Whited v. Village of Hoffman Estates,  2014 IL App (1st) 131662-U

In a recent unpublished opinion, the First District Appellate Court affirmed the Village of Hoffman Estates decision denying health insurance benefits under the Public Safety Employee Benefits Act (“PSEBA”).  Specifically, that Court determined the municipality’s finding was not against the manifest weight of the evidence because the record showed the plaintiff did not suffer a catastrophic injury while responding to an emergency.

Plaintiff Deborah Whited claimed she suffered a catastrophic injury on April 24, 2010.  The record showed Whited had been employed with the Village since October 1989.  On March 12, 2004, she sustained an injury to her right knee during a mandatory police training session.  Between 2004 and 2010, she underwent three arthroscopic knee surgeries.  In 2011, plaintiff applied for and was awarded a line-of-duty disability pension based on the March 2004 injury.  Subsequent to the granting of her disability pension, plaintiff asked the Village to determine whether she was eligible for PSEBA benefits.

Section 10 of PSEBA provides, in part, that a full-time law enforcement officer is eligible to receive health insurance benefits if two conditions are met.  First, the officer must have suffered a
catastrophic injury in the line of duty.  Second, the injury must have occurred as the result of the officer’s response to fresh pursuit, or the officer’s response to what is reasonably believed to be an emergency, an unlawful act by another, or during the investigation of a criminal act.  Both requirements must be satisfied for an officer to be eligible for benefits.

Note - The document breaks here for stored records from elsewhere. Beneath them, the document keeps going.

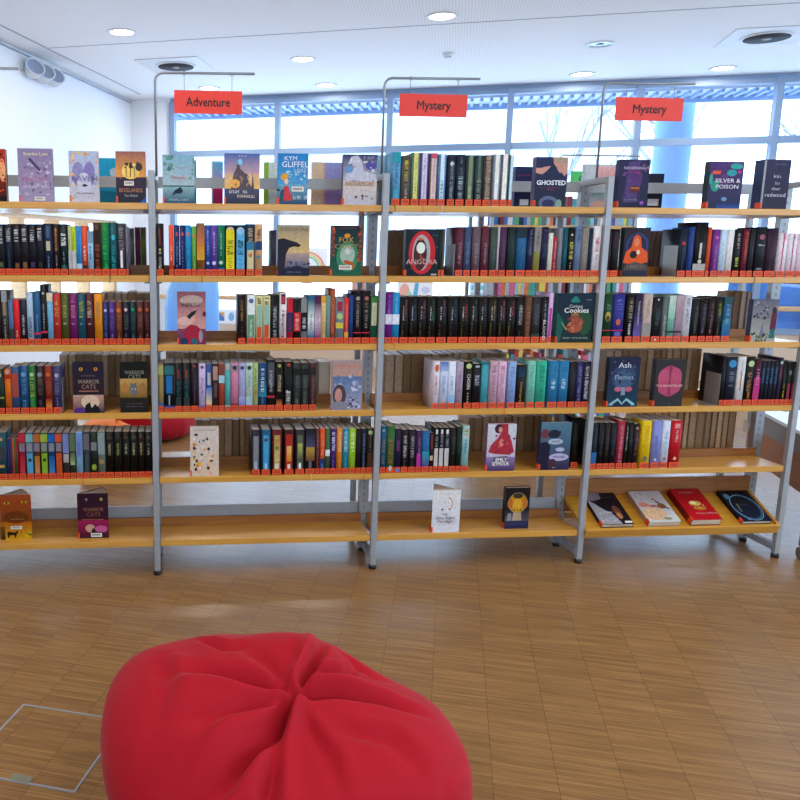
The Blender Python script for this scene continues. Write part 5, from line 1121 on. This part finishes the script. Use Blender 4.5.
far_row(3, 1, 384, 500, 354, 352, 'brown fore-edge book of far row in middle Mystery bay fourth shelf, {}', step=8, stuff=True)
far_row(3, 2, 602, 697, 350, 348, 'brown fore-edge book behind Ash and brain covers, {}', stuff=True)
far_row(4, -1, 0, 76, 418, 418, 'dark fore-edge book of far row above leftmost fifth-shelf spines, {}', stuff=True)
far_row(4, 0, 196, 350, 419, 417, 'dark brown fore-edge book behind the comic cover row, {}', stuff=True)
far_row(4, 1, 466, 568, 417, 414, 'grey-brown fore-edge book behind fifth-shelf red dress cover, {}', stuff=True)
far_row(4, 2, 636, 745, 411, 407, 'tan fore-edge book right of the red spine on fifth shelf, {}', stuff=True)
tag(FARMB.build('far_side_books', PRINT), 'rows of books on the far side of the bookcase, pale fore-edges turned to the camera', 'books', kind='stuff')
for lab, seq in FS.items():
    seq.sort(key=lambda o: o.location.x)
    for i, o in enumerate(seq):
        wd = 'only one' if len(seq) == 1 else ('%s from the left' % (ORD[i] if i < 16 else ['seventeenth', 'eighteenth', 'nineteenth', 'twentieth', 'next to last', 'last', 'last', 'last', 'last'][i-16]))
        o['label'] = lab.replace(', {}', '' if len(seq) == 1 else ', '+wd)
        
# dark book leaning at the end of the fifth shelf, and bookends
tag(spine_book(onY(571, 465, .03).x+.012, .03, ZS[4]+.0002, .03, .215, .135, '101010', ('t,.2,.9,2c2c28,.3',), pages=PAGES), 'wide black spine set back beside the last middle post, fifth shelf', 'book')
def bookend(row, x0, x1, ytop, label, Y=.03):
    z = ZS[row]; a, b = onY(x0, ROWPX[row][1]-4, Y), onY(x1, ROWPX[row][1]-4, Y); w = max(.004, b.x-a.x); h = onY(x0, ytop, Y).z-z
    t = empty('bookend', (a.x, Y, z), label, 'bookend')
    MB().box(0, w, 0, .0015, .0015, h).build('upright_plate', GALV, t, bevel=.0005)
    MB().box(0, w, .0016 if Y > 0 else -.0, .09 if Y > 0 else .0016, .0003, .0015).build('base_plate', GALV, t)
def bookend_side(row, x, Y0, Y1, h, label):
    z = ZS[row]; a = onY(x, ROWPX[row][0]-3, Y0)
    t = empty('bookend', (a.x, Y0, z), label, 'bookend')
    MB().box(0, .0015, 0, Y1-Y0, .0015, h).build('upright_plate', GALV, t, bevel=.0004)
    MB().box(-.05, 0, 0, Y1-Y0, .0003, .0013).build('base_plate', GALV, t)
bookend_side(3, 62.6, .004, .12, .14, 'thin grey metal bookend closing the indigo spine, leftmost bay fourth shelf')
bookend_side(1, 453.9, .004, .10, .125, 'grey steel bookend left of the maroon spine, middle Mystery bay')
bookend_side(1, 676.0, .004, .10, .125, 'grey steel bookend against dark navy spine, right Mystery bay second shelf')
bookend_side(3, 717.6, .004, .10, .135, 'grey steel bookend at left end of spines, right Mystery bay fourth shelf')

# ------------------------------------------------------------------ beanbags
import numpy as np
def fabric(name, col):
    m = D.materials.new(name); m.use_nodes = True; n = m.node_tree; b = n.nodes['Principled BSDF']
    b.inputs['Base Color'].default_value = hx(col); b.inputs['Roughness'].default_value = .8; b.inputs['Specular IOR Level'].default_value = .25
    b.inputs['Sheen Weight'].default_value = .08; b.inputs['Sheen Roughness'].default_value = .4
    tc = n.nodes.new('ShaderNodeTexCoord'); nz = n.nodes.new('ShaderNodeTexNoise'); nz.inputs['Scale'].default_value = 14; nz.inputs['Detail'].default_value = 6
    nz2 = n.nodes.new('ShaderNodeTexNoise'); nz2.inputs['Scale'].default_value = 500
    n.links.new(tc.outputs['Object'], nz.inputs['Vector']); n.links.new(tc.outputs['Object'], nz2.inputs['Vector'])
    bp = n.nodes.new('ShaderNodeBump'); bp.inputs['Strength'].default_value = .25; bp.inputs['Distance'].default_value = .012
    bp2 = n.nodes.new('ShaderNodeBump'); bp2.inputs['Strength'].default_value = .12; bp2.inputs['Distance'].default_value = .001
    n.links.new(nz.outputs[0], bp.inputs['Height']); n.links.new(nz2.outputs[0], bp2.inputs['Height']); n.links.new(bp.outputs[0], bp2.inputs['Normal']); n.links.new(bp2.outputs[0], b.inputs['Normal'])
    return m
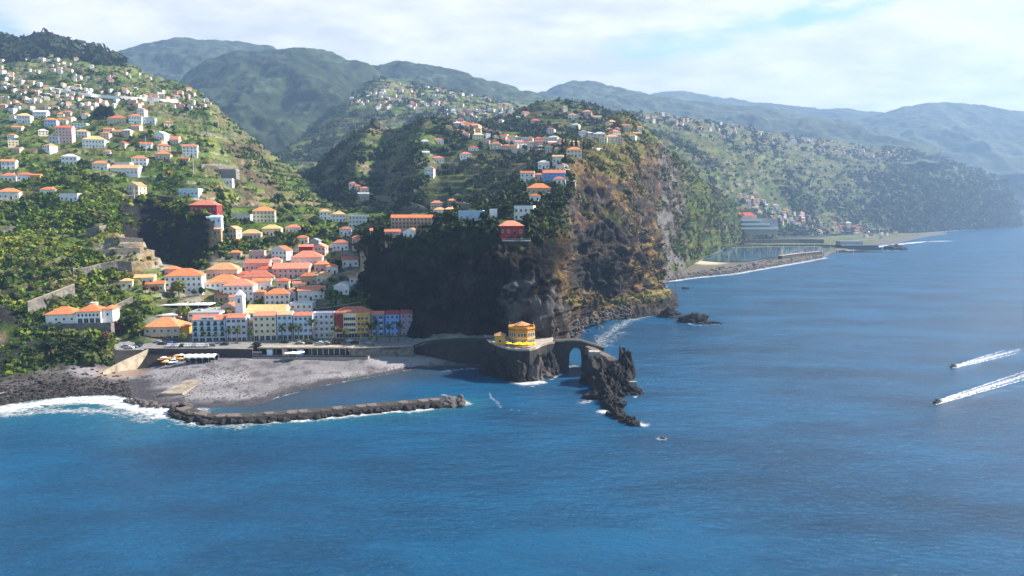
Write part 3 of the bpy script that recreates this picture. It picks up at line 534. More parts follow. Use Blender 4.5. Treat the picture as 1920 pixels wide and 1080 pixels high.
# ------------------------------------------------------------------ sea
def seg_dist(P, pts):
    best = np.full(P.shape[:-1], 1e9)
    for a, b in zip(pts[:-1], pts[1:]):
        a, b = np.array(a), np.array(b); d = b - a; t = np.clip(((P - a) @ d) / (d @ d + 1e-9), 0, 1); best = np.minimum(best, np.linalg.norm(P - (a + t[..., None] * d), axis=-1))
    return best
def sline(*uv): return [tuple(sea(u, v)[:2]) for u, v in uv]
SURF = [  # shoreline, foam reach in metres, strength
    (sline((-200, 785), (0, 768), (60, 760), (110, 752), (180, 748), (215, 752), (260, 762), (330, 775)), 12.0, 1.2),
    (sline((-200, 800), (0, 778), (100, 770), (200, 768), (300, 782)), 6.0, 0.8),
    (sline((320, 778), (370, 790), (420, 792), (520, 789), (640, 779), (720, 772), (800, 766), (862, 756)), 4.6, 1.25),
    (sline((225, 765), (300, 780), (360, 795), (460, 798)), 4.5, 0.75),
    (sline((830, 740), (862, 746), (855, 757)), 1.8, .8),
    (sline((500, 752), (520, 745), (560, 735)), 0.8, .8), (sline((600, 724), (700, 706), (770, 693)), .7, .75),
    (sline((835, 695), (880, 691), (940, 692)), 2.4, .8),
    (sline((965, 716), (985, 719), (1015, 717)), 6.0, 1.2), (sline((1030, 712), (1050, 702)), 2.2, .8), (sline((1062, 688), (1078, 686)), 2.2, .8),
    (sline((1095, 755), (1110, 750)), 3.0, .8), (sline((1135, 772), (1150, 775), (1170, 792), (1208, 797)), 3.6, 1.2), (sline((1236, 822), (1246, 822)), 1.2, .8),
    (sline((1200, 735), (1190, 745)), 1.2, .8),
    (sline((918, 736), (921, 745), (929, 752), (940, 764)), 1.3, .55), (sline((955, 768), (975, 770), (1005, 776)), 1.2, .5),
    (sline((1125, 645), (1130, 634), (1150, 619), (1175, 603), (1210, 593)), 7.0, .62), (sline((1130, 650), (1140, 640), (1165, 622)), 7.0, .5),
    (sline((1262, 590), (1300, 610), (1348, 608)), 1.6, .7), (sline((1262, 580), (1250, 560), (1250, 535)), 2, .6),
    (sline((1250, 528), (1300, 521.5), (1380, 513.5), (1430, 504.5), (1500, 492.5), (1548, 483)), 7, 1.0),
    (sline((1590, 469), (1650, 462), (1690, 457.5), (1735, 453), (1780, 452)), 14, 1.1), (sline((1735, 451), (1800, 452)), 14, .7),
    (sline((1690, 440), (1800, 432), (1890, 426.5)), 16, .8), (sline((1665, 470), (1705, 468)), 5, .8)]
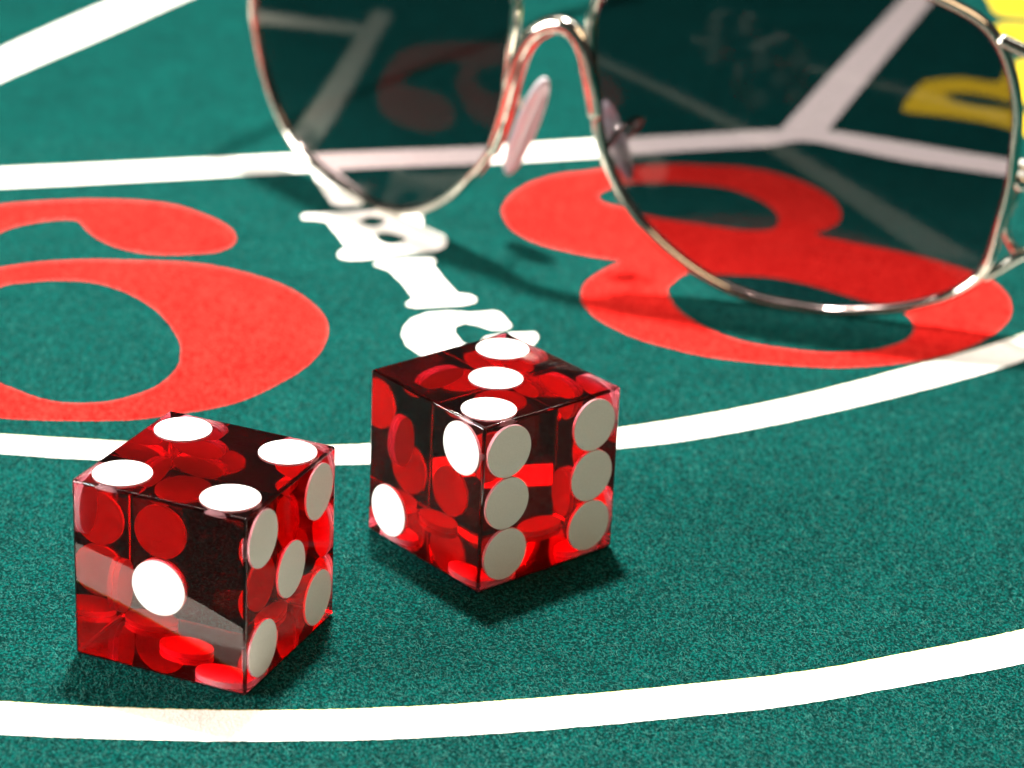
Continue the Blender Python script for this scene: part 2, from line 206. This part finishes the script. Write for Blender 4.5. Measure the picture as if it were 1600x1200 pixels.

At a hearing on the issue, plaintiff testified that on April 24, 2010, she felt her knee buckle while descending stairs at the police station, on the way to a domestic call.  Even though she was in pain, she continued to the call, where he knee gave out again.  Three days later, a doctor placed her on light duty, where she remained until 2011.  Plaintiff further testified she was entitled to benefits as a result of both the March 2004 and April 2010 injuries.

After a thorough review of the record, the Appellate Court found the Village’s determination that plaintiff was not injured in April 2010 as not against the manifest weight of the evidence.  Plaintiff’s disability pension, awarded in 2011, was based on the 2004 injury and made no reference whatsoever to an April 2010 injury.  The

Court noted that if such an injury had occurred, it would have been included in her disability pension application.  In addition, the Court found that, as the trier of fact, the hearing officer is charged with determining credibility of witnesses at the hearing.  Judgment of the Circuit Court of Cook County affirmed.